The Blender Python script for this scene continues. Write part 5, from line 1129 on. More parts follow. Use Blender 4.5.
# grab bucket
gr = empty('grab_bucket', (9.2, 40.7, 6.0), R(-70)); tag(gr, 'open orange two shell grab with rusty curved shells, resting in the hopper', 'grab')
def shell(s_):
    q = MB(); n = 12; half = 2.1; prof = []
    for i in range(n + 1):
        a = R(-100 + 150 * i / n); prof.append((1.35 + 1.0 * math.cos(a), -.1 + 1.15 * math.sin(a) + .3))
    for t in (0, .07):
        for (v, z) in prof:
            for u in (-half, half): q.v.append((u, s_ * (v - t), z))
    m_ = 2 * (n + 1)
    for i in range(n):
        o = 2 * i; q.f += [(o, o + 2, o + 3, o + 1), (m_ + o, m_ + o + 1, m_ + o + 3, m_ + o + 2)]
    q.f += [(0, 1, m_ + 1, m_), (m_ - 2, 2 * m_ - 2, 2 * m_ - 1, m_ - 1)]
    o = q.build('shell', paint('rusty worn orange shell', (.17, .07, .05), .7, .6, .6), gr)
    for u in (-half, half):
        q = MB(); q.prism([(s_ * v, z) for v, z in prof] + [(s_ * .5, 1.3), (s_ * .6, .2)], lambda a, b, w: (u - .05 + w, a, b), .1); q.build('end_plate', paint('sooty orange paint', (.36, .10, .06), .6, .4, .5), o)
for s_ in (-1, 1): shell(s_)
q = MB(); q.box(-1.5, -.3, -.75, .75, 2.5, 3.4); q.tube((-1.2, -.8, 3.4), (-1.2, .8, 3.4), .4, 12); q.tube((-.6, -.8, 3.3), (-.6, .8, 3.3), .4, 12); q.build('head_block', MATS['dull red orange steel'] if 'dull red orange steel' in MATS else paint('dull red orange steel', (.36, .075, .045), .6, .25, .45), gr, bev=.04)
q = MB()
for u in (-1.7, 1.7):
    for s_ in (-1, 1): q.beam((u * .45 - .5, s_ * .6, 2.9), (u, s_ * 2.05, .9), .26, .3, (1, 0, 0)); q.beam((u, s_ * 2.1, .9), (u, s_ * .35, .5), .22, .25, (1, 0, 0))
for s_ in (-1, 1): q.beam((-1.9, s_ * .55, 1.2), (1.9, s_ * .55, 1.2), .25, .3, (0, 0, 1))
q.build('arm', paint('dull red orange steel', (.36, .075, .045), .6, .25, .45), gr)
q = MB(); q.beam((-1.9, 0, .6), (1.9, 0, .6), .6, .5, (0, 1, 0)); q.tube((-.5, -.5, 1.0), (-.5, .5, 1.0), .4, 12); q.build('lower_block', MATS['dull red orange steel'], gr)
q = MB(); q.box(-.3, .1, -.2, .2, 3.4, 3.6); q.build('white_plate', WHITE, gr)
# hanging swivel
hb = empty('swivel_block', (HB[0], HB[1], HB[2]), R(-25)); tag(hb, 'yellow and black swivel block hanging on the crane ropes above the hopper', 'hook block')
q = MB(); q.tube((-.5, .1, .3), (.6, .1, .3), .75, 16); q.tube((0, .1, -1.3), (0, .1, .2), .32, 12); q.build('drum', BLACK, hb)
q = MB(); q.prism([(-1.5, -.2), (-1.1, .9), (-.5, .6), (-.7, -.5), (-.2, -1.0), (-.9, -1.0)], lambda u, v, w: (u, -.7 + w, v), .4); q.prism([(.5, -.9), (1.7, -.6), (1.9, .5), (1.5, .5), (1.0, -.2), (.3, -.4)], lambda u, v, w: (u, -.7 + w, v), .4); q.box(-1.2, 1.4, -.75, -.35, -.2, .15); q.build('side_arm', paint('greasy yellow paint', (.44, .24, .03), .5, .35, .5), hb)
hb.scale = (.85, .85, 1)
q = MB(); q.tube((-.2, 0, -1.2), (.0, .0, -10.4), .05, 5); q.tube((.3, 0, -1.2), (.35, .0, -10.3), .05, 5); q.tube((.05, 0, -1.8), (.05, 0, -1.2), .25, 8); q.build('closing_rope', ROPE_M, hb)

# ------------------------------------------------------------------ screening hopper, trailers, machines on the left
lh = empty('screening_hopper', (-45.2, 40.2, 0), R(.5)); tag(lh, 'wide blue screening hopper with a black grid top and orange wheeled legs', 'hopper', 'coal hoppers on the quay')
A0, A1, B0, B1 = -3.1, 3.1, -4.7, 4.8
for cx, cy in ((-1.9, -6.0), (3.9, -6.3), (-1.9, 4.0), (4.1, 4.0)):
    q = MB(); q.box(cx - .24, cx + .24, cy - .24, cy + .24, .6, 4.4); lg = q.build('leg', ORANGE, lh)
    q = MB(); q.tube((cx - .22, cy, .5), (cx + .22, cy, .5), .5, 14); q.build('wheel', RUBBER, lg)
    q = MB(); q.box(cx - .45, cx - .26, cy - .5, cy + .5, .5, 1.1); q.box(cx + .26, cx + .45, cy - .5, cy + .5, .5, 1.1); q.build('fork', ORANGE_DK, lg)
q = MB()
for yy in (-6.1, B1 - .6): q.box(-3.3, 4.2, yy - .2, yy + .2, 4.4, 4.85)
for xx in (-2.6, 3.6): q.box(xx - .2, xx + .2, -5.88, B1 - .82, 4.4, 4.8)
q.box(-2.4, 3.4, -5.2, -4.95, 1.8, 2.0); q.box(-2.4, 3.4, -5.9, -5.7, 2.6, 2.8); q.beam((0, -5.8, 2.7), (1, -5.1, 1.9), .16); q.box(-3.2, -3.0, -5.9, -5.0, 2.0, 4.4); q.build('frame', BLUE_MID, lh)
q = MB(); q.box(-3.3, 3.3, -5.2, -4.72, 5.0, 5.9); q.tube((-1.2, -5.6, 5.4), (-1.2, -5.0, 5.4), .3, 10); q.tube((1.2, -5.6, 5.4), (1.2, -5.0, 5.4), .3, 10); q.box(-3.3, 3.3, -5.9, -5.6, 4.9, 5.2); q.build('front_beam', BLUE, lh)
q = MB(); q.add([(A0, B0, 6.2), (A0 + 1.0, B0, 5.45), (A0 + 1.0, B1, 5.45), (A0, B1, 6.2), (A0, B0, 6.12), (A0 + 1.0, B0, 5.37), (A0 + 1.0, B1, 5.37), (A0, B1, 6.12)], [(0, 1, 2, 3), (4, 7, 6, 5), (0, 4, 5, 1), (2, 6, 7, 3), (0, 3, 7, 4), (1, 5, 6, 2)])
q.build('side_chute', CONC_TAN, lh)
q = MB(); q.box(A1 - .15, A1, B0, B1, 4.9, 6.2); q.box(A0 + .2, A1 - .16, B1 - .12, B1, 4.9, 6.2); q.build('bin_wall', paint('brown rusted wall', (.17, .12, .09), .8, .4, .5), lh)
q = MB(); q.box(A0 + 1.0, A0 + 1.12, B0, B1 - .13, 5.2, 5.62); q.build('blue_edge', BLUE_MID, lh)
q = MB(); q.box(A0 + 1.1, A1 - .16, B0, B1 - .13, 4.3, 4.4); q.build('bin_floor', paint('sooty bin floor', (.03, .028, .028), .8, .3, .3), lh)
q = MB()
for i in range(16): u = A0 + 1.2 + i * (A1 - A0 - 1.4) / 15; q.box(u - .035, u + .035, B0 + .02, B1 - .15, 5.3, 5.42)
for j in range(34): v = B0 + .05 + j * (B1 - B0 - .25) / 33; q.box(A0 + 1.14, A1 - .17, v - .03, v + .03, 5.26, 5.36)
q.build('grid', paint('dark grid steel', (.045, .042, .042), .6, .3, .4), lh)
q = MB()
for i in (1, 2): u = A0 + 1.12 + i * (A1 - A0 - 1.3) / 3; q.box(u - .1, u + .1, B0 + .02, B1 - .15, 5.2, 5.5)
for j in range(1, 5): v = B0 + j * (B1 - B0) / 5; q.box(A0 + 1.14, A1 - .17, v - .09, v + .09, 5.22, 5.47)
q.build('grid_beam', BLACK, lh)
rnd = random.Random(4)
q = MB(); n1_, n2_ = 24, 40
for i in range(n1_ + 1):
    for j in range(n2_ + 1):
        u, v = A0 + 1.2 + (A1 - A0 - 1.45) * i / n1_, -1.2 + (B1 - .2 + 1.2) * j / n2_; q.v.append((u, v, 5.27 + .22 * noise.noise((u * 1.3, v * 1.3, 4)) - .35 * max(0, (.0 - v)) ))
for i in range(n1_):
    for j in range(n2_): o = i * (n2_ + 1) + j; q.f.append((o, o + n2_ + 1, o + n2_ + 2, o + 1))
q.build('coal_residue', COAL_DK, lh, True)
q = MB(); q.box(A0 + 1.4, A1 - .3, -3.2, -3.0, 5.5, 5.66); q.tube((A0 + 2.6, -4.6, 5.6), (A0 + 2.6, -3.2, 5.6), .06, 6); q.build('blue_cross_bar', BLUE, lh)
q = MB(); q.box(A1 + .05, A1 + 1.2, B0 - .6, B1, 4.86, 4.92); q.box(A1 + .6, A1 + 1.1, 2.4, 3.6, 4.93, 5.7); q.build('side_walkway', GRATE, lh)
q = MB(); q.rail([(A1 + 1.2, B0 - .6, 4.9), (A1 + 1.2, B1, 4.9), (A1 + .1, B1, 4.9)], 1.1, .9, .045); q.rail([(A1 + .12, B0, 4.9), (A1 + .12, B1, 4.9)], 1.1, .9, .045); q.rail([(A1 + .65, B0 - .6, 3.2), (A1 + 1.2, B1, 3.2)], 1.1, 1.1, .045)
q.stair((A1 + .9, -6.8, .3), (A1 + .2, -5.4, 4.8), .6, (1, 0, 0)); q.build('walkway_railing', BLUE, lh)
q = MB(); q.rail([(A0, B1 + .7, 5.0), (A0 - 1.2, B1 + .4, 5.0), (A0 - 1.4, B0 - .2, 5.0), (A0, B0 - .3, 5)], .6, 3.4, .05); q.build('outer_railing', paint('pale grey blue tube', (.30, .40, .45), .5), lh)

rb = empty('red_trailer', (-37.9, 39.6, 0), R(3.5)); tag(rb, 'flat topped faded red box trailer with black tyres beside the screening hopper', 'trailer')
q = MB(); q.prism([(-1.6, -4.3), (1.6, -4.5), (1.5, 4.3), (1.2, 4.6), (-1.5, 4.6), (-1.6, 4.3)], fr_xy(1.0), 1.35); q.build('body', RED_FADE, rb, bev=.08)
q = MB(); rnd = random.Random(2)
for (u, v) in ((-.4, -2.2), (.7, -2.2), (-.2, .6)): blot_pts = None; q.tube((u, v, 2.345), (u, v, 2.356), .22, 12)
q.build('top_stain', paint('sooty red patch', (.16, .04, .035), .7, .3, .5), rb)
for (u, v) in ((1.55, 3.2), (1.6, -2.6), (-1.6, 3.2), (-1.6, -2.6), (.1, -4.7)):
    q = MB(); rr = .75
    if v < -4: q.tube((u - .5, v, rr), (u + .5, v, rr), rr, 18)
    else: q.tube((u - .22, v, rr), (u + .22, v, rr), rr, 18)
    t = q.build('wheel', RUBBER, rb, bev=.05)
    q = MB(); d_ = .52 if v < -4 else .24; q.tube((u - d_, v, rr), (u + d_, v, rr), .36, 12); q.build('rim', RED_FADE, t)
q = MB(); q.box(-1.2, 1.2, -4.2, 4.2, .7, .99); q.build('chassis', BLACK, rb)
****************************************
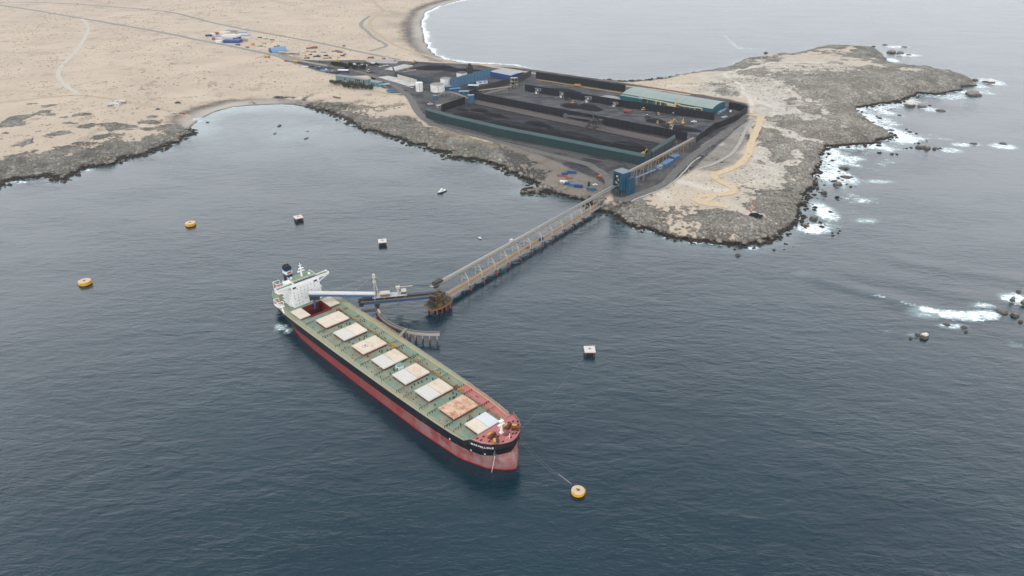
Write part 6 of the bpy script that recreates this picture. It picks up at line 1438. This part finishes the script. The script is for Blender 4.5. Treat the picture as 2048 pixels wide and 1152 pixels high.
****************************************
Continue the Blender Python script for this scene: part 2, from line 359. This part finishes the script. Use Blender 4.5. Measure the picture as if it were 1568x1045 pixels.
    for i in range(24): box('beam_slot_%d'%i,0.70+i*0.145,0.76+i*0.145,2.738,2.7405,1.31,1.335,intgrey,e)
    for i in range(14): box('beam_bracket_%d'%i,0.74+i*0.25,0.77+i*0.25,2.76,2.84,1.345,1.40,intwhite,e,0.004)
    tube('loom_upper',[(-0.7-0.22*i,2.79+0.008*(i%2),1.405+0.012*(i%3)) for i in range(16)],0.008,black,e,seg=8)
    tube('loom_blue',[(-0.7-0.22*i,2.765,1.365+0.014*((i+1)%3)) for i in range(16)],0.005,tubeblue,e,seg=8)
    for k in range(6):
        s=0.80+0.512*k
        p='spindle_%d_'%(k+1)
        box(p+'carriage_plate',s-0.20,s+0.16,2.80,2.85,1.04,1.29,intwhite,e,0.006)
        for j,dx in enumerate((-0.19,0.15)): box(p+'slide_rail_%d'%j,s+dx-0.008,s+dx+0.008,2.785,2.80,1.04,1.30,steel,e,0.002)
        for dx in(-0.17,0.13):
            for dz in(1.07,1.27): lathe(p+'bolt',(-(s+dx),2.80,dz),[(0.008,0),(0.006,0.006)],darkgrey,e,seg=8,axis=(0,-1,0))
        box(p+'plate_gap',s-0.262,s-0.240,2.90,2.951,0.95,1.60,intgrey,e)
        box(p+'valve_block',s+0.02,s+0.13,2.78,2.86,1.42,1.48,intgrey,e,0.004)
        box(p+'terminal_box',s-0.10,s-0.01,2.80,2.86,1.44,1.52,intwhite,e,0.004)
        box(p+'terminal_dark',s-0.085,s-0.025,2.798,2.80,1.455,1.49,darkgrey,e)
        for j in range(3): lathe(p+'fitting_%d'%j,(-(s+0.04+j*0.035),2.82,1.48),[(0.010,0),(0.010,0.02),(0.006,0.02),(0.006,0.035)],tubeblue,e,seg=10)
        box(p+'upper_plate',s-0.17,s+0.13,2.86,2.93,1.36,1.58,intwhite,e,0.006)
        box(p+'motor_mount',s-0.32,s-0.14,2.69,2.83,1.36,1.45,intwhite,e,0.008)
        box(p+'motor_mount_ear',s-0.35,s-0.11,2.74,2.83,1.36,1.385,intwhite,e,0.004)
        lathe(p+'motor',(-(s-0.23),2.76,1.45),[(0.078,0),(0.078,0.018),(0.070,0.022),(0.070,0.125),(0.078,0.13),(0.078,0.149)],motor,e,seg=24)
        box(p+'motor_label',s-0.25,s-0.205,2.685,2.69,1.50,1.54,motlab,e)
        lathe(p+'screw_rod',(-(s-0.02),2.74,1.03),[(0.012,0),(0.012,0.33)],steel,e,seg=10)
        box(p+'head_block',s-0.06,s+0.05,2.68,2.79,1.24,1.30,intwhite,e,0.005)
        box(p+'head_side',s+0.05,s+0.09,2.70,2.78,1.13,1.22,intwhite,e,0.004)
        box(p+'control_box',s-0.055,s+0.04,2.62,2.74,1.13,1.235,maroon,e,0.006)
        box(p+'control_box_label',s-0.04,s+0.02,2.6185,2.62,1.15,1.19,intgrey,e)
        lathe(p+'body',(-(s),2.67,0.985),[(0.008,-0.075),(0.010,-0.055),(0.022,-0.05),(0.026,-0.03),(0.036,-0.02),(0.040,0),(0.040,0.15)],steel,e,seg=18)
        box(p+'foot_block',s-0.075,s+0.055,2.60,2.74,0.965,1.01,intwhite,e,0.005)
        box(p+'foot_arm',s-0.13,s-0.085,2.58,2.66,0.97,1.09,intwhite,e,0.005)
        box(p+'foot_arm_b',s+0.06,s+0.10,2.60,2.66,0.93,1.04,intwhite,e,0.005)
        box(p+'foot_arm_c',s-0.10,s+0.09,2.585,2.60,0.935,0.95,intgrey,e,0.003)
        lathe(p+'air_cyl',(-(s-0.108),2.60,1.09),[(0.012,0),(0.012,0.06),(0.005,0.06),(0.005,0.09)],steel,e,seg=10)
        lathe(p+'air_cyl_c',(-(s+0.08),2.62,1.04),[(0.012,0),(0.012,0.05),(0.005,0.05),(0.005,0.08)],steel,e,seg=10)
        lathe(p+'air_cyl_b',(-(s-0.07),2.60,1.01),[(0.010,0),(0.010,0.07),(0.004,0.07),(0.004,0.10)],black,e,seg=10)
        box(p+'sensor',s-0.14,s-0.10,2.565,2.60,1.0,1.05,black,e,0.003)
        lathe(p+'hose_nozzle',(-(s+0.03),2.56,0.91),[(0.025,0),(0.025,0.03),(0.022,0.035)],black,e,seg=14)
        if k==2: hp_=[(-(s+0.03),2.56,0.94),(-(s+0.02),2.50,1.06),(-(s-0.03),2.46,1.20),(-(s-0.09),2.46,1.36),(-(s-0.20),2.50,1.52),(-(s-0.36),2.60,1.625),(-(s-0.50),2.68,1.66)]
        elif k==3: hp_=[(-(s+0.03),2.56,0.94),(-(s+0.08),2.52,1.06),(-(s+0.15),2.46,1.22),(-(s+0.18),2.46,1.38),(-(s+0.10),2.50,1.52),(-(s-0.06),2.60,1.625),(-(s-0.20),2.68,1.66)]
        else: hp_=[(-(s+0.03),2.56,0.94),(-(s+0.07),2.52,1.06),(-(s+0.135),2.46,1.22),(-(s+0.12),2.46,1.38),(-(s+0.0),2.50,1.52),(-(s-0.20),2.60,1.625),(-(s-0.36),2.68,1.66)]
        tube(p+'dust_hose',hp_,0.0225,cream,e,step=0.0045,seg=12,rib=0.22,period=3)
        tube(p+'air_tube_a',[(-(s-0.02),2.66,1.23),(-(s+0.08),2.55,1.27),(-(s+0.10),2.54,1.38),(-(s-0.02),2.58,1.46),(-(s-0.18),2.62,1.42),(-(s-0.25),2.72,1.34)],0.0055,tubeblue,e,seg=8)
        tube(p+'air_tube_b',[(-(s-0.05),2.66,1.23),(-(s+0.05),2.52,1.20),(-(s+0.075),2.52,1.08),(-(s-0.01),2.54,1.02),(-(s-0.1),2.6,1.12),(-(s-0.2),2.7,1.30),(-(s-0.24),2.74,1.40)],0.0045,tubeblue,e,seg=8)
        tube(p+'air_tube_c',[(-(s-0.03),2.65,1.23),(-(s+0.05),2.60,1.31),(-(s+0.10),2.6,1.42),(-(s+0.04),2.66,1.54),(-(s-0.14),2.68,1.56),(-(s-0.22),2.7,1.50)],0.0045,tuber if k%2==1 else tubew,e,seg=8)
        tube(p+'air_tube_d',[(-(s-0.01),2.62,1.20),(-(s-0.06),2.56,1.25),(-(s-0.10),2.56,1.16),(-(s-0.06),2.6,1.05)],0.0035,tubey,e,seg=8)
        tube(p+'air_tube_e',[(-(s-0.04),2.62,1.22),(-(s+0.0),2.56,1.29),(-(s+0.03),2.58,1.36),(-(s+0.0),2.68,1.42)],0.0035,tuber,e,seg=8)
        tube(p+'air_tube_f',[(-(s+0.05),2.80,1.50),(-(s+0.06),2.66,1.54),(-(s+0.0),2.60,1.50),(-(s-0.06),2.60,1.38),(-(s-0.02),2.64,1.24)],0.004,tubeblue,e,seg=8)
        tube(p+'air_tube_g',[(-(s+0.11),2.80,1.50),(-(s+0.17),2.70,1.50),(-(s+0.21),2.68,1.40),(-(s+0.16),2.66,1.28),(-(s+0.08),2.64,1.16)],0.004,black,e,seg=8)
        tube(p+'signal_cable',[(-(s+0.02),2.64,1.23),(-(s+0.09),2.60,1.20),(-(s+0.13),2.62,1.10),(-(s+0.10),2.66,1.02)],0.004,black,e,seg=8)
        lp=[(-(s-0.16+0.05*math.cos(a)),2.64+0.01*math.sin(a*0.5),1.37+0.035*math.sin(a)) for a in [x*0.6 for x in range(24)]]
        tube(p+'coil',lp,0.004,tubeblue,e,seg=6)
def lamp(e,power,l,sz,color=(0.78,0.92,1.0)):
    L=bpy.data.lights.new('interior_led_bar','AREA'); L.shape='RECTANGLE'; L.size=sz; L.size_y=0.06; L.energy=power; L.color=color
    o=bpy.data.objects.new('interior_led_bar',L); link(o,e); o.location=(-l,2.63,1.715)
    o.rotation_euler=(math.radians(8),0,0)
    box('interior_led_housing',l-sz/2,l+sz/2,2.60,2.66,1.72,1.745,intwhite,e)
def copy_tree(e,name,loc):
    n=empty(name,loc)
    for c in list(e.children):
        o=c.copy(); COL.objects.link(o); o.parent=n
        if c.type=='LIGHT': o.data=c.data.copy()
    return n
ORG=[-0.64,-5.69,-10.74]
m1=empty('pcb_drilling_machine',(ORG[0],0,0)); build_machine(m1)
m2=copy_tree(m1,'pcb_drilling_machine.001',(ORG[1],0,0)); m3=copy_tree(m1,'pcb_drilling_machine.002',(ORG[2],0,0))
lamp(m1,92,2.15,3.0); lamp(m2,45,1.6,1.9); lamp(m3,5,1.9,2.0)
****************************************
Show all lines from the records above where the word "scene" occurs.

» Result below:
The Blender Python script for this scene continues. Write part 5, from line 1129 on. More parts follow. Use Blender 4.5.
Continue the Blender Python script for this scene: part 2, from line 359. This part finishes the script. Use Blender 4.5. Measure the picture as if it were 1568x1045 pixels.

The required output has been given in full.